This month the Watergate Alumni Association honors one of its most prestigious members, G. Gordon Liddy. Liddy is a cult hero to those who thought Watergate was a noble endeavor, distorted by a vicious press. Liddy's reluctance to speak out, or blow the whistle on other members of the Nixon team, gave him the image of a brave soldier who could not be broken by the forces of evil that were investigating the conspiracy.

It now turns out that the reason Liddy held his silence for all these years is that had he spoken out earlier he would not have been protected by the statute of limitations concerning crimes he advocated when he was one of John Mitchell's most trusted election advisers.

According to his book Liddy advocated killing columnist Jack Anderson. He also made preparations to knock off Howard Hunt, set up a floating brothel at the Democratic National Convention and organize a Cuban commando team to sabotage the air-conditioning system at Miami Convention Hall. His imagination and devotion to President Nixon's re-election have never been questioned, and the only thing that stood in his way was foot-dragging on the part of the Nixon White House staff as well as a lack of money.

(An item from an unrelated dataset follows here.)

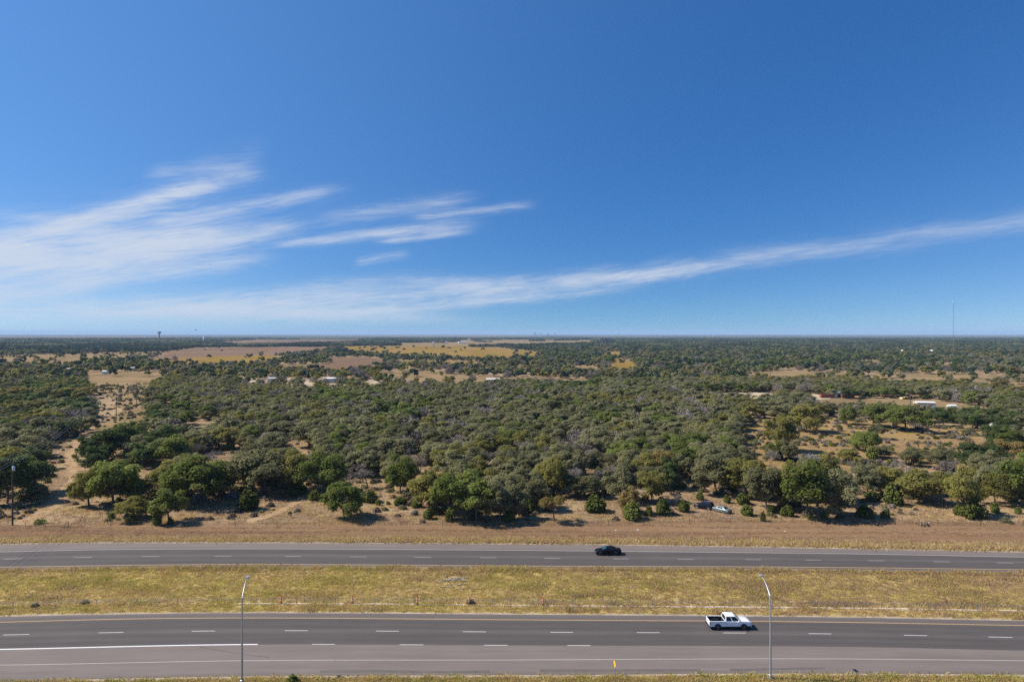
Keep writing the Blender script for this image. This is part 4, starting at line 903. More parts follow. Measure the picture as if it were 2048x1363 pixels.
def lerp(a, b, t): return a+(b-a)*t
def quad_at(q, u0, u1, v0, v1, out=0.012):
    """sub-rectangle of the bilinear quad q (bl, br, tr, tl), lifted outwards"""
    q = [np.array(p, float) for p in q]; n = np.cross(q[1]-q[0], q[3]-q[0]); n /= np.linalg.norm(n)
    f = lambda u, v: lerp(lerp(q[0], q[1], u), lerp(q[3], q[2], u), v)+n*out
    return [f(u0, v0), f(u1, v0), f(u1, v1), f(u0, v1)]
def ring(x, z0, z1, hw, top=None, k=0.12):
    """rounded body section in the y-z plane; top = half width at the upper edge"""
    t = hw if top is None else top; zm = z0+(z1-z0)*0.55
    pts = [(x, -hw+k, z0), (x, -hw, z0+k), (x, -hw, zm), (x, -t, z1-k*0.7), (x, -t+k, z1)]
    return pts+[(p[0], -p[1], p[2]) for p in pts[::-1]]
def wheel_set(root, xs, track, R, wdt, rim_mat):
    for x in xs:
        for sgn in (-1, 1):
            y = sgn*track
            t = MB(); hw = wdt/2
            t.lathe([(R*0.60, -hw), (R*0.92, -hw), (R, -hw*0.6), (R, hw*0.6), (R*0.92, hw), (R*0.60, hw), (R*0.60, -hw)], (0, 0, 0), 'Y', 22)
            wo_ = t.build('wheel', M_TYRE, root, 40); wo_.location = (x, y, R)
            r_ = MB(); fy = sgn*hw*0.75
            r_.lathe([(0.0, fy), (R*0.16, fy), (R*0.18, fy-sgn*0.02), (R*0.62, fy-sgn*0.05), (R*0.64, fy+sgn*0.01)], (0, 0, 0), 'Y', 20)
            for i in range(5):
                a = 2*math.pi*i/5; r_.tube((math.cos(a)*R*0.12, fy+sgn*0.01, math.sin(a)*R*0.12), (math.cos(a)*R*0.58, fy+sgn*0.01, math.sin(a)*R*0.58), R*0.09, R*0.07, 5)
            r_.build('rim', rim_mat, wo_, 40)
def arches(root, xs, hw, R, mat=None):
    for x in xs:
        for sgn in (-1, 1):
            a = MB(); n = 14; vs = []
            for i in range(n+1):
                t = -0.25+(math.pi+0.5)*i/n; vs.append((x+math.cos(t)*R, sgn*(hw+0.006), R*0.86+math.sin(t)*R))
            vs.append((x, sgn*(hw+0.006), R*0.45))
            bvs = [(p[0], p[1]-sgn*0.03, p[2]) for p in vs]; m_ = len(vs)
            a.add(vs+bvs, [tuple(range(m_)), tuple(range(2*m_-1, m_-1, -1))]+[(i, (i+1) % m_, m_+(i+1) % m_, m_+i) for i in range(m_)])
            a.build('wheel_arch', mat or M_BLKPLA, root)
def cabin(root, body_mat, bx0, bx1, tx0, tx1, z0, z1, bw, tw, side, glass=M_GLASS, wind=None, rear=True, pillar=None):
    """greenhouse: bottom from bx0 (rear) to bx1 (front); side = list of (u0,u1) windows"""
    L0, L1, T0, T1 = (bx0, bw, z0), (bx1, bw*0.97, z0), (tx0, tw, z1), (tx1, tw*0.97, z1)
    mir = lambda p: (p[0], -p[1], p[2])
    g = MB(); cr = 0.05
    rings = []
    for x, w_, z in ((0, 0, 0),): pass
    top_c = [(tx0+0.08, tw*0.86, z1+0.045), (tx1-0.08, tw*0.84, z1+0.045)]
    vs = [L0, L1, mir(L1), mir(L0), T0, T1, mir(T1), mir(T0), top_c[0], top_c[1], mir(top_c[1]), mir(top_c[0])]
    g.add(vs, [(0, 1, 2, 3), (0, 4, 5, 1), (2, 6, 7, 3), (1, 5, 6, 2), (3, 7, 4, 0), (4, 8, 9, 5), (6, 10, 11, 7), (5, 9, 10, 6), (7, 11, 8, 4), (8, 11, 10, 9)])
    g.build('cab', body_mat, root, 30)
    for sgn in (1, -1):
        q = [L0, L1, T1, T0] if sgn == -1 else None
        bl, br, tr_, tl = [(p[0], p[1]*sgn, p[2]) for p in (L0, L1, T1, T0)]
        quad = (br, bl, tl, tr_) if sgn == 1 else (bl, br, tr_, tl)
        for u0, u1 in side:
            a, b = (1-u1, 1-u0) if sgn == 1 else (u0, u1)
            pts = quad_at(quad, a, b, 0.10, 0.88); mb = MB(); mb.add(pts+[tuple(np.array(p)-np.array((0, sgn*0.02, 0))) for p in pts], [(0, 1, 2, 3), (7, 6, 5, 4), (0, 4, 5, 1), (1, 5, 6, 2), (2, 6, 7, 3), (3, 7, 4, 0)])
            mb.build('side_window', glass, root)
    fr = (L1, mir(L1), mir(T1), T1); fr = (mir(L1), L1, T1, mir(T1))
    pts = quad_at(fr, 0.06, 0.94, 0.06, 0.92); mb = MB(); mb.add(pts+[tuple(np.array(p)-np.array((0.02, 0, 0.01))) for p in pts], [(0, 1, 2, 3), (7, 6, 5, 4), (0, 4, 5, 1), (1, 5, 6, 2), (2, 6, 7, 3), (3, 7, 4, 0)]); mb.build('windscreen', wind or glass, root)
    if rear:
        rr = (L0, mir(L0), mir(T0), T0)
        pts = quad_at(rr, 0.10, 0.90, 0.12, 0.88); mb = MB(); mb.add(pts+[tuple(np.array(p)+np.array((0.02, 0, -0.01))) for p in pts], [(0, 1, 2, 3), (7, 6, 5, 4), (0, 4, 5, 1), (1, 5, 6, 2), (2, 6, 7, 3), (3, 7, 4, 0)]); mb.build('rear_window', glass, root)
def panel(root, name, mat, x0, x1, z0, z1, hw, sgn, d=0.01):
    mb = MB(); mb.box(((x0+x1)/2, sgn*(hw+d/2-0.004), (z0+z1)/2), (x1-x0, d+0.008, z1-z0)); return mb.build(name, mat, root)

def pickup(loc, rz):
    r = empty('pickup_truck', loc, rz)
    tag(r, 'white four-door pickup truck with empty bed driving on the near carriageway', 'pickup truck')
    hw = 1.0
    b = MB(); b.loft([ring(-0.80, 0.50, 1.24, hw, 0.97, 0.06), ring(0.9, 0.50, 1.24, hw, 0.97, 0.06), ring(1.15, 0.50, 1.27, hw, 0.95, 0.08), ring(1.7, 0.50, 1.27, hw, 0.95, 0.08), ring(2.45, 0.52, 1.22, 1.0, 0.94, 0.09), ring(2.76, 0.54, 1.16, 0.98, 0.92, 0.10), ring(2.87, 0.58, 1.05, 0.95, 0.90, 0.10)])
    body = b.build('body', M_WPAINT, r, 35)
    bed = MB()
    for sgn in (-1, 1): bed.box((-1.86, sgn*(hw-0.055), 0.88), (2.12, 0.11, 0.74))
    bed.box((-1.86, 0, 0.57), (2.12, 1.78, 0.10)); bed.build('bed', M_WPAINT, r)
    ln = MB(); ln.box((-1.86, 0, 0.632), (2.08, 1.76, 0.02))
    for sgn in (-1, 1): ln.box((-1.86, sgn*0.878, 0.92), (2.08, 0.016, 0.56)); ln.box((-1.75, sgn*0.77, 0.76), (0.95, 0.2, 0.24))
    ln.box((-0.812, 0, 0.92), (0.02, 1.76, 0.56)); ln.build('bed_liner', M_BLKPLA, r)
    tg = MB(); tg.box((-2.94, 0, 0.87), (0.07, 1.98, 0.68)); t_ = tg.build('tailgate', M_WPAINT, r)
    hd = MB(); hd.box((-2.982, 0, 1.03), (0.02, 0.32, 0.09)); hd.build('handle', M_BLKPLA, t_)
    cabin(r, M_WPAINT, -0.79, 1.55, -0.66, 0.70, 1.24, 1.88, 0.96, 0.76, [(0.07, 0.40), (0.47, 0.90)])
    for sgn in (-1, 1):
        for x0, x1 in ((-0.72, 0.14), (0.18, 1.16)):
            d = panel(r, 'door', M_WPAINT, x0, x1, 0.56, 1.14, hw, sgn, 0.012)
            h_ = MB(); h_.box((x0+0.16, sgn*(hw+0.022), 1.04), (0.2, 0.03, 0.05)); h_.build('handle', M_CHROME, d)
        mr = MB(); mr.box((1.08, sgn*1.13, 1.30), (0.12, 0.26, 0.22)); mr.build('mirror', M_WPAINT, r)
        tl = MB(); tl.box((-2.94, sgn*0.93, 0.92), (0.11, 0.165, 0.44)); tl.build('taillight', M_RED, r)
        hl = MB(); hl.box((2.80, sgn*0.78, 0.95), (0.14, 0.30, 0.20)); hl.build('headlight', M_LENS, r)
    gr = MB(); gr.box((2.875, 0, 0.80), (0.06, 1.15, 0.32)); gr.build('grille', M_BLKPLA, r)
    fb = MB(); fb.box((2.90, 0, 0.54), (0.16, 1.86, 0.20)); fb.build('front_bumper', M_CHROME, r)
    rb = MB(); rb.box((-3.02, 0, 0.50), (0.16, 1.88, 0.17)); rb.build('rear_bumper', M_BLKPLA, r)
    ch = MB(); ch.box((-0.1, 0, 0.42), (5.2, 0.9, 0.16)); ch.tube((-1.83, -0.8, 0.40), (-1.83, 0.8, 0.40), 0.08, None, 8); ch.tube((1.83, -0.8, 0.40), (1.83, 0.8, 0.40), 0.08, None, 8); ch.build('chassis', M_BLKPLA, r)
    arches(r, (-1.83, 1.83), hw, 0.50); wheel_set(r, (-1.83, 1.83), 0.88, 0.43, 0.28, M_BRONZE)
    return r
def sedan(name, label, cat, loc, rz, paint, kind='sedan', rim=M_RIM, wind=None):
    r = empty(name, loc, rz); tag(r, label, cat)
    hw = 0.93
    b = MB()
    if kind == 'sedan':
        b.loft([ring(-2.42, 0.42, 0.92, 0.78, 0.74, 0.12), ring(-2.28, 0.30, 1.02, 0.88, 0.80, 0.12), ring(-1.5, 0.24, 1.05, hw, 0.86, 0.12), ring(0.9, 0.22, 1.0, hw, 0.88, 0.12), ring(1.6, 0.24, 0.96, hw, 0.84, 0.14), ring(2.25, 0.28, 0.84, 0.88, 0.76, 0.14), ring(2.44, 0.36, 0.70, 0.78, 0.70, 0.12)])
        body = b.build('body', paint, r, 40)
        cabin(r, paint, -1.75, 1.12, -0.92, 0.28, 0.99, 1.40, 0.84, 0.60, [(0.20, 0.50), (0.54, 0.86)], wind=wind)
        xs, R, zt = (-1.42, 1.45), 0.34, 0.80
    else:
        b.loft([ring(-2.30, 0.48, 1.00, 0.86, 0.82, 0.1), ring(-2.2, 0.40, 1.10, 0.92, 0.86, 0.1), ring(-1.4, 0.36, 1.12, 0.95, 0.9, 0.1), ring(0.9, 0.36, 1.10, 0.95, 0.9, 0.1), ring(1.6, 0.38, 1.06, 0.94, 0.86, 0.12), ring(2.15, 0.42, 0.96, 0.90, 0.80, 0.13), ring(2.32, 0.5, 0.84, 0.82, 0.74, 0.1)])
        body = b.build('body', paint, r, 40)
        cabin(r, paint, -2.18, 1.15, -1.90, 0.38, 1.09, 1.68, 0.88, 0.70, [(0.06, 0.30), (0.33, 0.60), (0.63, 0.92)])
        xs, R, zt = (-1.38, 1.42), 0.37, 0.95
        for sgn in (-1, 1):
            rk = MB(); rk.tube((-1.7, sgn*0.62, 1.76), (0.2, sgn*0.62, 1.76), 0.025); rk.build('roof_rail', M_CHROME, r)
    for sgn in (-1, 1):
        for x0, x1 in ((-0.98, -0.02), (0.02, 1.0)):
            d = panel(r, 'door', paint, x0, x1, 0.36, zt+0.08, hw+(0.02 if kind != 'sedan' else 0), sgn, 0.008)
            h_ = MB(); h_.box((x0+0.16, sgn*(hw+0.025), zt), (0.18, 0.03, 0.04)); h_.build('handle', paint, d)
        mr = MB(); mr.box((0.92, sgn*1.02, zt+0.24), (0.12, 0.2, 0.14)); mr.build('mirror', paint, r)
        hl = MB(); hl.box((2.30 if kind == 'sedan' else 2.22, sgn*0.62, 0.62 if kind == 'sedan' else 0.78), (0.22, 0.26, 0.12)); hl.build('headlight', M_LENS, r)
        tl = MB(); tl.box((-2.36 if kind == 'sedan' else -2.25, sgn*0.64, 0.84 if kind == 'sedan' else 0.95), (0.14, 0.24, 0.14)); tl.build('taillight', M_RED, r)
    fb = MB(); fb.box((2.36 if kind == 'sedan' else 2.26, 0, 0.38+0.06*(kind != 'sedan')), (0.2, 1.5, 0.16)); fb.build('front_bumper', M_BLKPLA if paint is not M_SILVER else paint, r)
    rb = MB(); rb.box((-2.36 if kind == 'sedan' else -2.26, 0, 0.48), (0.2, 1.55, 0.18)); rb.build('rear_bumper', paint, r)
    ch = MB(); ch.box((0, 0, 0.25+0.08*(kind != 'sedan')), (4.0, 1.3, 0.14)); ch.build('underbody', M_BLKPLA, r)
    arches(r, xs, hw+(0.02 if kind != 'sedan' else 0), R*1.2); wheel_set(r, xs, hw-0.05, R, 0.22, rim)
    return r
pk = P(1458, 1254.5); pickup((pk[0], pk[1]+0.1, 0.036), 0.0)
ck_ = P(1216, 1107.5); sedan('sedan', 'black sedan driving on the far carriageway with teal windscreen', 'car', (ck_[0], ck_[1], 0.036), math.pi, M_BLKPAINT, rim=M_DARKRIM, wind=M_TEALGLASS)
c1 = P(1408, 1016.5); sedan('parked_suv', 'dark navy sport utility vehicle parked on dry grass beside a silver sedan', 'car', (c1[0], c1[1], 0.0), math.radians(143), M_NAVY, kind='suv')
c2_ = P(1442, 1023.0); sedan('parked_sedan', 'silver sedan parked on dry grass beside a dark navy vehicle', 'car', (c2_[0], c2_[1], 0.0), math.radians(128), M_SILVER)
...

As with all Watergate heroes, Liddy is now a hot media property.

He was given more time than any author is ever allotted on the "Today" show. Time magazine bought excepts from the book and put his picture on the cover. Talk show hosts from all over the country have been calling his publisher day and night to get him to appear on their programs.

I'm sure there is now bidding on the TV rights to his book, and if Liddy follows the careers of other Watergate alumni, he will soon be busy on the lecture circuit.

I believe he deserves it. A convicted criminal who believes in murder, illegal break-ins and sabotaging the election system in this country should be given the media recognition he deserves and also be compensated for his inspiring story. There are so many people in prisons now who never get any applause for the crimes they committed that it is heartwarming to see one of them cash in so handsomely on his criminal endeavors.

Those who still believe that President Nixon was guitly of condoning the actions of his staff are urged to read Liddy's memoirs. They will discover, much to their surprise, that the tragedy of Watergate was not that people like Liddy were caught, but that he didn't succeed in wiping out the enemies of the state.

We should all be grateful to St. Martin's Press (which had a first printing of 100,000 copies) for making it possible for G. Gordon Liddy to tell his side of the Watergate story. Without the book we would still believe that Liddy was a nut, and probably the fruitiest of all the fruitcakes in the White House. Now we can see him on television in living color, and realize he was just as sane as President Nixon.

The only thing that saddened me when I read this joyous book was that Liddy had been caught and sent to the slammer. I like to believe that if Watergate had not surfaced, Liddy could have been the next director of the FBI.